Sensation seeking: ricerca di emozioni forti. Questa potrebbe essere la risposta dello psichiatra. Sì, lo so, non basta al popolo vorace del social e all’impazzimento mediatico che la notizia suscita. Eppure la ricerca di emozioni forti è la stessa che ha prodotto vittime nelle cosiddette «sfide alla morte» che la società sembra voler ignorare. Ricordate quei ragazzi dei cavalcavia, che gettavano sassi assassini sulle macchine che sfrecciavano in autostrada? Oppure quei giovani che si stendevano sui binari sfidandosi a chi si sarebbe alzato per ultimo al passaggio del treno e a volte troppo tardi? O ancora le sfide alla morte delle corse contro mano che in alcune notti segnano le nostre città? Anche queste sono ricerche estreme di emozioni forti. Sì, poi c’è il popolo dei sensation seekers che si accontentano di sballi artificiali, di sesso estremo, di pugni a caso su passanti ignari, il famigerato knockout game, e anche in tutti questi casi ricordiamo vittime più o meno innocenti.

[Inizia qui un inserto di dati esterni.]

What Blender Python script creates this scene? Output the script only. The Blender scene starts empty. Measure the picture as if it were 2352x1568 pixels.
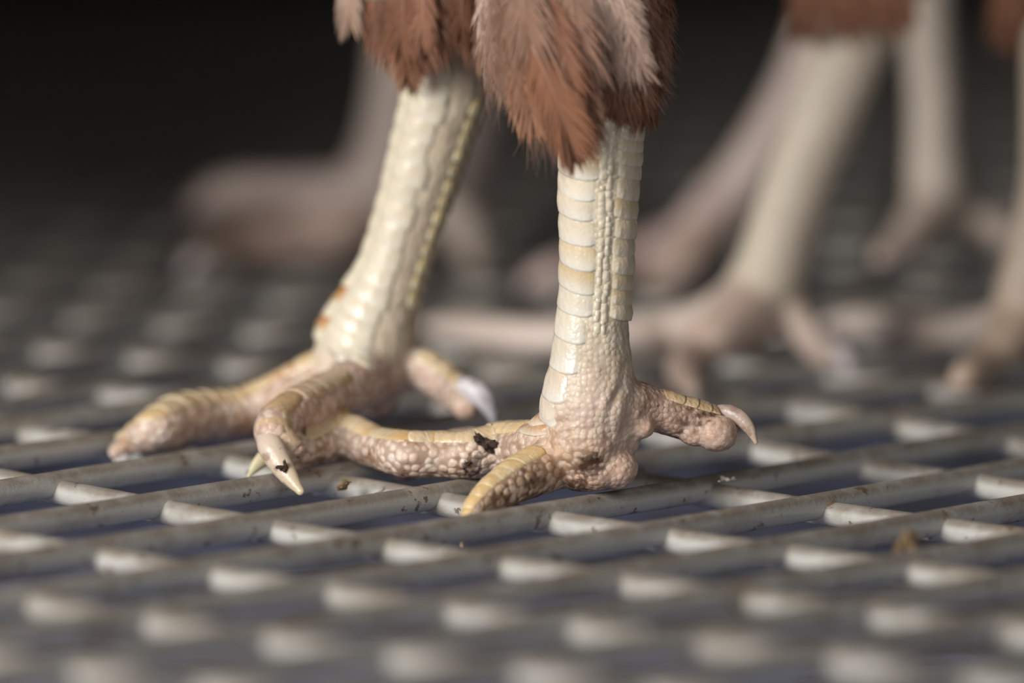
import bpy, bmesh, math, random
import numpy as np
from mathutils import Vector, Matrix, noise as mnoise
from mathutils.bvhtree import BVHTree

random.seed(11); RNG = np.random.default_rng(11)
SC = bpy.context.scene; COL = SC.collection
MM = 0.001

# ------------------------------------------------------------------ camera
F_PX = 17400.0; PITCH = math.radians(7.39); ROLL = math.radians(0.59); CAM_H = 189.3   # mm, frame 2352 x 1568
cx_, sx_ = math.cos(PITCH), math.sin(PITCH)
FWD = np.array([0, cx_, -sx_]); UP0 = np.array([0, sx_, cx_]); RT0 = np.array([1.0, 0, 0])
RIGHT = RT0*math.cos(ROLL) + UP0*math.sin(ROLL); UP = UP0*math.cos(ROLL) - RT0*math.sin(ROLL)
CAM = np.array([0, 0, CAM_H])
cam_d = bpy.data.cameras.new('camera'); cam = bpy.data.objects.new('camera', cam_d); COL.objects.link(cam)
m = Matrix.Identity(4)
for i in range(3):
    m[i][0] = RIGHT[i]; m[i][1] = UP[i]; m[i][2] = -FWD[i]; m[i][3] = CAM[i]*MM
cam.matrix_world = m
cam_d.sensor_width = 36; cam_d.lens = F_PX/2352*36; cam_d.clip_start = 0.05; cam_d.clip_end = 50
cam_d.dof.use_dof = True; cam_d.dof.focus_distance = 1.279; cam_d.dof.aperture_fstop = 6.6
SC.camera = cam

# ------------------------------------------------------------------ world, daylight, exposure
w = bpy.data.worlds.new('barn_air'); SC.world = w; w.use_nodes = True
w.node_tree.nodes['Background'].inputs[0].default_value = (0.80, 0.88, 1.0, 1)
w.node_tree.nodes['Background'].inputs[1].default_value = 0.045

def area(name, loc, target, sx, sy, power, col):
    d = bpy.data.lights.new(name, 'AREA'); d.shape = 'RECTANGLE'; d.size = sx; d.size_y = sy; d.energy = power; d.color = col
    o = bpy.data.objects.new(name, d); COL.objects.link(o); o.location = loc
    o.rotation_euler = (Vector(target)-Vector(loc)).to_track_quat('-Z', 'Y').to_euler(); return o
# daylight from the open side of the barn, at the left and in front of the birds
area('daylight_opening', (-0.68, 0.62, 0.42), (0.0, 1.27, 0.03), 0.45, 0.40, 2.55, (1.0, 0.98, 0.95)).data.spread = math.radians(80)
area('front_fill', (0.42, 0.08, 0.45), (0.0, 1.25, 0.02), 0.9, 0.5, 0.60, (1.0, 0.98, 0.96)).data.spread = math.radians(70)  # added soft fill lamp from the camera side, lifts bar sides and toes
SC.view_settings.view_transform = 'Standard'; SC.view_settings.look = 'None'
SC.view_settings.exposure = 0.0; SC.view_settings.gamma = 1.0; SC.view_settings.use_curve_mapping = False

# ------------------------------------------------------------------ helpers: geometry in millimetres
def ray(px, py):
    x, y = px-1176.0, py-784.0
    d = FWD + RIGHT*(x/F_PX) - UP*(y/F_PX); return d
def at_y(px, py, Y):                      # a point of the place at depth Y
    d = ray(px, py); return CAM + d*((Y-CAM[1])/d[1])
def at_z(px, py, z):                      # a point at height z over the slats
    d = ray(px, py); return CAM + d*((z-CAM[2])/d[2])
def to_px(p):
    v = np.asarray(p)-CAM; d = v@FWD
    return 1176+F_PX*(v@RIGHT)/d, 784-F_PX*(v@UP)/d
def px_mm(Y): return Y/F_PX
def resting(px, py, r):                   # centre of a round member of r pixels that lies on the slats
    z = 5.0
    for _ in range(6):
        p = at_z(px, py, z); z = r*px_mm(p[1])*0.97
    return p
Y0 = at_z(1385, 1124, 0)[1]

def catmull(P, R, n=8):
    P = np.asarray(P, float); R = np.asarray(R, float)
    Q = np.vstack([2*P[0]-P[1], P, 2*P[-1]-P[-2]]); S = np.concatenate([[R[0]], R, [R[-1]]])
    op, orr = [], []
    for i in range(1, len(Q)-2):
        for k in range(n):
            t = k/n; a = (-t+2*t*t-t**3)/2; b = (2-5*t*t+3*t**3)/2; c = (t+4*t*t-3*t**3)/2; d = (-t*t+t**3)/2
            op.append(a*Q[i-1]+b*Q[i]+c*Q[i+1]+d*Q[i+2]); orr.append(a*S[i-1]+b*S[i]+c*S[i+1]+d*S[i+2])
    op.append(P[-1]); orr.append(R[-1])
    return np.array(op), np.maximum(np.array(orr), 0.05)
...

Ma siamo sicuri che Manuel e il suo amico, cercatori di emozioni, e i tanti altri sensation seekers non siano in qualche modo essi stessi vittime di una società che sta eleggendo l’emotivismo, la soddisfazione immediata di ogni bisogno, la tirannia del desiderio e il narcisismo esasperato come modo di essere privilegiato?
Sarebbe troppo chiedere di non sacrificare sull’altare della insaziabile spettacolarizzazione mediatica ciò che rimane di umano in questa vicenda, non cedendo ad un’altra forma di emotivismo che fa dell’orrido e delle sensazioni che l’orrido suscita un ulteriore stimolo alla ricerca di emozioni forti? Temo purtroppo che sia una richiesta eccessiva: assisteremo all’orrorificio mediatico e al circo delle interviste senza pietà e delle ricostruzioni suggestive.
Un invito: l’accaduto sembra disumano, e sicuramente lo è. Per uccidere così occorre spogliare la vittima della sua umanità, considerarla un oggetto disponibile a soddisfare impulsi e desideri inconfessabili. Tuttavia in ogni storia c’è quel briciolo di umano da cui ricominciare. L’invito è questo: ricominciare da quel briciolo. E c’è un solo modo: tacere. Il silenzio consentirà a quella briciola di umanità, deposta nelle mani di persone disponibili ad aiutarla, a crescere. Trasformare la vicenda in un ulteriore spettacolo significa completare l’opera di disumanizzazione. Ecco, non ci sono parole, ma solo il silenzio e l’operosità nascosta di chi vorrà aiutare Manuel, il suo amico e tanti altri come loro, sprofondati nell’abisso della ricerca di emozioni forti, per evitare che accada ancora.